### PROBLEM
What is needed is an exact copy of the lines from the one containing "Reconstruct this image" to the one containing "return m.outputs[2]", both lines included, and no other lines.
—————
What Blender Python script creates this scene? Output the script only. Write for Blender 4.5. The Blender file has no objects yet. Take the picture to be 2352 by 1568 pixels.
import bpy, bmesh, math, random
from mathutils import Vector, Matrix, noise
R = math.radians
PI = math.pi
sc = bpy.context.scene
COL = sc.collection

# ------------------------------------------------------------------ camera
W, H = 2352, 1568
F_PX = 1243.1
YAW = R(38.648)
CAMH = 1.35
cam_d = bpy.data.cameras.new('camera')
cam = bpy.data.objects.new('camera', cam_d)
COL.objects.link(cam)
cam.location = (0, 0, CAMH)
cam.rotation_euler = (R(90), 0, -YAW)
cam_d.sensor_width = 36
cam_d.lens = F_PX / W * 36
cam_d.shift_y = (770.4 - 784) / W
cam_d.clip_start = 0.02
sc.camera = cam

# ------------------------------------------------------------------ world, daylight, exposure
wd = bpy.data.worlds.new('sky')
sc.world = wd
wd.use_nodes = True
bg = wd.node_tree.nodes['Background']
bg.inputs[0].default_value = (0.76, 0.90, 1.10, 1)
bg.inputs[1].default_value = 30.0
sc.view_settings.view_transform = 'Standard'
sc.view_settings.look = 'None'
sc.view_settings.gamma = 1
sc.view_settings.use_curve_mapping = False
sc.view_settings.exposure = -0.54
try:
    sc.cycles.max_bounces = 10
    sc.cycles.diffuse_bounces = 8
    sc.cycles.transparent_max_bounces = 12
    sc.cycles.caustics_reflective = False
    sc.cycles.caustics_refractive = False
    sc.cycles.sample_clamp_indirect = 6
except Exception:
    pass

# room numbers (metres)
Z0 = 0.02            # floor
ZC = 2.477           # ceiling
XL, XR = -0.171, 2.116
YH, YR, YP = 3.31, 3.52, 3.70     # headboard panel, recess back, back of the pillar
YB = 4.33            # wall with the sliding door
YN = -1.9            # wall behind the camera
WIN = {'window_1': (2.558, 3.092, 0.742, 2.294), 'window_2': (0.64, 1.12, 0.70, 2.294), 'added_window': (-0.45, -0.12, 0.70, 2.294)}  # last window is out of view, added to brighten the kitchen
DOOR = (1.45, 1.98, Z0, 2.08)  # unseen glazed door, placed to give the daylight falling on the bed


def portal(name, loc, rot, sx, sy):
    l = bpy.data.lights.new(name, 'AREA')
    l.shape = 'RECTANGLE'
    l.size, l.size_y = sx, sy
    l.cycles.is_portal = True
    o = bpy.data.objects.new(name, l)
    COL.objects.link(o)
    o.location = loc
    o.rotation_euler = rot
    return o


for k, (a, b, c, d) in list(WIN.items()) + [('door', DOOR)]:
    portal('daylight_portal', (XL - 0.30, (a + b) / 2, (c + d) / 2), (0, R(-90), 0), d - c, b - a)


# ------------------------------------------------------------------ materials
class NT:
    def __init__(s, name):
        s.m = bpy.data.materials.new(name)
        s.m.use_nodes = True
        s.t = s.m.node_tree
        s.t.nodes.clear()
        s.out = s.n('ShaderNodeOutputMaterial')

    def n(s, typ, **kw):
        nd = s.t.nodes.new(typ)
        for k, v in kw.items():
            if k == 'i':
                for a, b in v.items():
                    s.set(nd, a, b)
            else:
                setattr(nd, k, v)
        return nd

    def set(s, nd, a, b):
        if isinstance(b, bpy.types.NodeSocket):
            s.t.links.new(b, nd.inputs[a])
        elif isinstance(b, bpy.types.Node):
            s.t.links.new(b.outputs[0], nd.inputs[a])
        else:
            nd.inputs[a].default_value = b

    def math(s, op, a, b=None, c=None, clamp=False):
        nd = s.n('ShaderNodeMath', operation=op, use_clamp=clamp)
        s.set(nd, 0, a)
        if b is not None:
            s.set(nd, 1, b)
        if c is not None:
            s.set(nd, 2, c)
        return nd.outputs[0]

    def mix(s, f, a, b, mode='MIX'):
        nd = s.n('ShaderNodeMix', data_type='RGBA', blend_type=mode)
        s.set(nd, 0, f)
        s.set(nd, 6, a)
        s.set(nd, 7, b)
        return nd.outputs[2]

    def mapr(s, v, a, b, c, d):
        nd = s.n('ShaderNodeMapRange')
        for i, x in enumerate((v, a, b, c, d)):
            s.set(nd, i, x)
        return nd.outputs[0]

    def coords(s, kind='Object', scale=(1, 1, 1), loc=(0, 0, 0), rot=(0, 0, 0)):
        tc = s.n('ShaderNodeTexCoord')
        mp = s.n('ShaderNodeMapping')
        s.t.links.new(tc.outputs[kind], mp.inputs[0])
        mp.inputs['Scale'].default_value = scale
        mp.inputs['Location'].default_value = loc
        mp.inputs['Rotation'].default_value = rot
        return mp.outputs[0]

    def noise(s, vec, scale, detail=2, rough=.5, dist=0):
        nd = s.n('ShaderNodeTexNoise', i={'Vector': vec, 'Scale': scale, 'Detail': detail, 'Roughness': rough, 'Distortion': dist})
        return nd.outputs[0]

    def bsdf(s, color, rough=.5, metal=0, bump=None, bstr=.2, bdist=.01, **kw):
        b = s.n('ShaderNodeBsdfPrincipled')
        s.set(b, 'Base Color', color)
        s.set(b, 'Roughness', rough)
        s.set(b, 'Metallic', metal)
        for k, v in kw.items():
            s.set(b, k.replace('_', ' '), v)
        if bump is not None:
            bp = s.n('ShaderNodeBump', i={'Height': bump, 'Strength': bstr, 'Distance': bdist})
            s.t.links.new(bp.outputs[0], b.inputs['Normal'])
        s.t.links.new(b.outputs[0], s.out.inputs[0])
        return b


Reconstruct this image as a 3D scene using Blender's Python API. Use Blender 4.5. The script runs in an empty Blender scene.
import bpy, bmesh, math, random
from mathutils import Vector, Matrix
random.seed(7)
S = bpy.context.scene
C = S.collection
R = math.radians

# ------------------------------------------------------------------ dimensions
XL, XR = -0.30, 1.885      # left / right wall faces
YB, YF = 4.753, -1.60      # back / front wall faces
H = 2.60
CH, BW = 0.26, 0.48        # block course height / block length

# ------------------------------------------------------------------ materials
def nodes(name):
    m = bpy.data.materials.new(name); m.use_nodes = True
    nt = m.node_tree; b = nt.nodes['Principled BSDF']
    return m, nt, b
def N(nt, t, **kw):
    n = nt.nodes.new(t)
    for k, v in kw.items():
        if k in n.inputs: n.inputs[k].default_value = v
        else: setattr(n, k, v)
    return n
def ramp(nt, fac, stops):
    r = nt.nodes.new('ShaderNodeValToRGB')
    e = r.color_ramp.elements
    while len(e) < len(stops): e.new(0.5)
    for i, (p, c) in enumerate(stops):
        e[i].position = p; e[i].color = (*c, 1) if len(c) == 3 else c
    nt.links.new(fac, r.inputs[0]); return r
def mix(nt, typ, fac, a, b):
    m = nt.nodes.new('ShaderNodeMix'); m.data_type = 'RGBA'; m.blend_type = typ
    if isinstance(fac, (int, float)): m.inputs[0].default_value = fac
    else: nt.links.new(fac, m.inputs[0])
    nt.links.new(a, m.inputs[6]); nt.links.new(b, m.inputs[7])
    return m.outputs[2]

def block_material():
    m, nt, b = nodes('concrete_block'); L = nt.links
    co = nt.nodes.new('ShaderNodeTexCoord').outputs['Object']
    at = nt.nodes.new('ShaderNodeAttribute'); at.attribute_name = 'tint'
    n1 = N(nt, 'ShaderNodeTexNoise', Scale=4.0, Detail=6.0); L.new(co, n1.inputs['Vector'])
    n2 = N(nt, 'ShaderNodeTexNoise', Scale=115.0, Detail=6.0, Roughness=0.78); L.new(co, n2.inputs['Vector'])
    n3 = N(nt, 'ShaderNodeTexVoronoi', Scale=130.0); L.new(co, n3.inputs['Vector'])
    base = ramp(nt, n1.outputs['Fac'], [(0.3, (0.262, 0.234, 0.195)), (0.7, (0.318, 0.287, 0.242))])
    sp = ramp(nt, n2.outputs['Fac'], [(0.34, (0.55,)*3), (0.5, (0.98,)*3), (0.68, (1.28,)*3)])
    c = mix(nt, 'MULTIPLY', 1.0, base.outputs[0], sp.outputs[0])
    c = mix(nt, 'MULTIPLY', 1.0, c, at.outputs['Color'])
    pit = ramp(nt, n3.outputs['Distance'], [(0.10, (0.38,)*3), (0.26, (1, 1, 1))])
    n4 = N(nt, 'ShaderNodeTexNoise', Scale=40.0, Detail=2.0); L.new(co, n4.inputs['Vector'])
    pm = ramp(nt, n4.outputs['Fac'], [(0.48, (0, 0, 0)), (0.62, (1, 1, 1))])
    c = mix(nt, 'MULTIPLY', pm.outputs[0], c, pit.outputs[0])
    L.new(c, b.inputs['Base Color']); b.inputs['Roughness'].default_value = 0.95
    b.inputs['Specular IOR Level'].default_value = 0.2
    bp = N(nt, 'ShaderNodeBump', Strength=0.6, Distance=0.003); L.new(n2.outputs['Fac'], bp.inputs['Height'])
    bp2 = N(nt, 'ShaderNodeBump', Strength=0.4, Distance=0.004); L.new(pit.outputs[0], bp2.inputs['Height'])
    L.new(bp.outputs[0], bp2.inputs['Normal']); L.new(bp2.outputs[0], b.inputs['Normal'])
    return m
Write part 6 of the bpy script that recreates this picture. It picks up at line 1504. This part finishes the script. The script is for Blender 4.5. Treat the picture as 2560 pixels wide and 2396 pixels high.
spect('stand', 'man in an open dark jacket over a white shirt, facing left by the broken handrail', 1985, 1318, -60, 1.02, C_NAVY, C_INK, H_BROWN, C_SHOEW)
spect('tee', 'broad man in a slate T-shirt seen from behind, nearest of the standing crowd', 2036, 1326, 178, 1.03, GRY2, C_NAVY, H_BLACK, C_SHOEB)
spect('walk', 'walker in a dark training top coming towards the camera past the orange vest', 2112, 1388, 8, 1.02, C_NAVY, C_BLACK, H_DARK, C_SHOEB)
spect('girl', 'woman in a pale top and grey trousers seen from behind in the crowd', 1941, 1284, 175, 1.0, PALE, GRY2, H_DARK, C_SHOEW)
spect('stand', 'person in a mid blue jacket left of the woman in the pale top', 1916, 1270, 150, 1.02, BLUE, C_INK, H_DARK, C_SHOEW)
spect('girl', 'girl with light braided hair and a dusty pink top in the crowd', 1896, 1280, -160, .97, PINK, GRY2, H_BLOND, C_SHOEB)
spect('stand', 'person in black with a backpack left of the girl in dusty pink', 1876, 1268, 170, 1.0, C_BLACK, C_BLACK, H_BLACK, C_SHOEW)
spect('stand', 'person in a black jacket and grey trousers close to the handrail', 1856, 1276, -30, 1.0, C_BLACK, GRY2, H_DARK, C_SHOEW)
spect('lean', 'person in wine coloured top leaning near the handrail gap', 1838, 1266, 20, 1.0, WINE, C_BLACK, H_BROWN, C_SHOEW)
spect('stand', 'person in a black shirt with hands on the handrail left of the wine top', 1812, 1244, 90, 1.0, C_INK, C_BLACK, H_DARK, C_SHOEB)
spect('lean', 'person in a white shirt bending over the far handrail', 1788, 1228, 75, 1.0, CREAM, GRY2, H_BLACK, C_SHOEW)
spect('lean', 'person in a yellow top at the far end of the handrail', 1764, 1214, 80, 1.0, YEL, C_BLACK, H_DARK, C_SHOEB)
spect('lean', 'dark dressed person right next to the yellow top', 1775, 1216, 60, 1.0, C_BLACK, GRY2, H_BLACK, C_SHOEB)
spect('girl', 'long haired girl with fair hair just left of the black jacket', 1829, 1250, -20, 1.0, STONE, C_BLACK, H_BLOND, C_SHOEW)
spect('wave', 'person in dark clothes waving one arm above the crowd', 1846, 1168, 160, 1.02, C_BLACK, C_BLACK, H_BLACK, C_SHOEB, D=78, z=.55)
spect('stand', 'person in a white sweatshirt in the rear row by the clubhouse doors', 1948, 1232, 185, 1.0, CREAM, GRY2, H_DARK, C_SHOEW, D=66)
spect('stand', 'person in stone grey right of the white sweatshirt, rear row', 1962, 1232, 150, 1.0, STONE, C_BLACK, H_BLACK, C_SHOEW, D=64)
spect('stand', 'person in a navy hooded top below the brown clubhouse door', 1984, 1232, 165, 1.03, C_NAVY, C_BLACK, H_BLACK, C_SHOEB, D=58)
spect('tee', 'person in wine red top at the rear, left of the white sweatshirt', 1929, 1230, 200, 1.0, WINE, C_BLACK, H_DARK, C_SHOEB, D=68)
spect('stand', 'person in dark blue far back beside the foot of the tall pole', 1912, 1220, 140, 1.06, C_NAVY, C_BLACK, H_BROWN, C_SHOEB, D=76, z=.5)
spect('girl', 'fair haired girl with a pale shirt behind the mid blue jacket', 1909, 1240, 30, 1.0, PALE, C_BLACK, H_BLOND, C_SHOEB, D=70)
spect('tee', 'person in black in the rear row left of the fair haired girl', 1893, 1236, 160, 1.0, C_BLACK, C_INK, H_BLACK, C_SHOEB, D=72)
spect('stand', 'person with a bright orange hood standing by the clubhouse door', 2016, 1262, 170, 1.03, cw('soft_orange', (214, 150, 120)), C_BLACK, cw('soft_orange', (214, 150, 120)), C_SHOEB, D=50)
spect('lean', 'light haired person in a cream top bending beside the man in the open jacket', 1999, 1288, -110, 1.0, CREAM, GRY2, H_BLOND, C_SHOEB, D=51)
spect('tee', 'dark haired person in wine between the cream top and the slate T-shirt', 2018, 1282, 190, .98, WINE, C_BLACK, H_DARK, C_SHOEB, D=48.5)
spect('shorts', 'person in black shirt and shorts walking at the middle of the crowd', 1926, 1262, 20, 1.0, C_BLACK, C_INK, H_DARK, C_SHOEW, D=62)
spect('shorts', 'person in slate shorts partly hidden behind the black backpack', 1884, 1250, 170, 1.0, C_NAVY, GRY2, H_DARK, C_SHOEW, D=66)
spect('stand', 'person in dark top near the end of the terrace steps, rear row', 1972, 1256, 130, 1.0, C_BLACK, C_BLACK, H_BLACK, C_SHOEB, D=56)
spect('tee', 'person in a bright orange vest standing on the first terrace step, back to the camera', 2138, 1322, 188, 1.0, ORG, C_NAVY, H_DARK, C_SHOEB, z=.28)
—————
### EXPECTED ANSWER
Reconstruct this image as a 3D scene using Blender's Python API. Use Blender 4.5. The script runs in an empty Blender scene.
import bpy, bmesh, math, random
from mathutils import Vector, Matrix
random.seed(7)
S = bpy.context.scene
C = S.collection
R = math.radians

# ------------------------------------------------------------------ dimensions
XL, XR = -0.30, 1.885      # left / right wall faces
YB, YF = 4.753, -1.60      # back / front wall faces
H = 2.60
CH, BW = 0.26, 0.48        # block course height / block length

# ------------------------------------------------------------------ materials
def nodes(name):
    m = bpy.data.materials.new(name); m.use_nodes = True
    nt = m.node_tree; b = nt.nodes['Principled BSDF']
    return m, nt, b
def N(nt, t, **kw):
    n = nt.nodes.new(t)
    for k, v in kw.items():
        if k in n.inputs: n.inputs[k].default_value = v
        else: setattr(n, k, v)
    return n
def ramp(nt, fac, stops):
    r = nt.nodes.new('ShaderNodeValToRGB')
    e = r.color_ramp.elements
    while len(e) < len(stops): e.new(0.5)
    for i, (p, c) in enumerate(stops):
        e[i].position = p; e[i].color = (*c, 1) if len(c) == 3 else c
    nt.links.new(fac, r.inputs[0]); return r
def mix(nt, typ, fac, a, b):
    m = nt.nodes.new('ShaderNodeMix'); m.data_type = 'RGBA'; m.blend_type = typ
    if isinstance(fac, (int, float)): m.inputs[0].default_value = fac
    else: nt.links.new(fac, m.inputs[0])
    nt.links.new(a, m.inputs[6]); nt.links.new(b, m.inputs[7])
    return m.outputs[2]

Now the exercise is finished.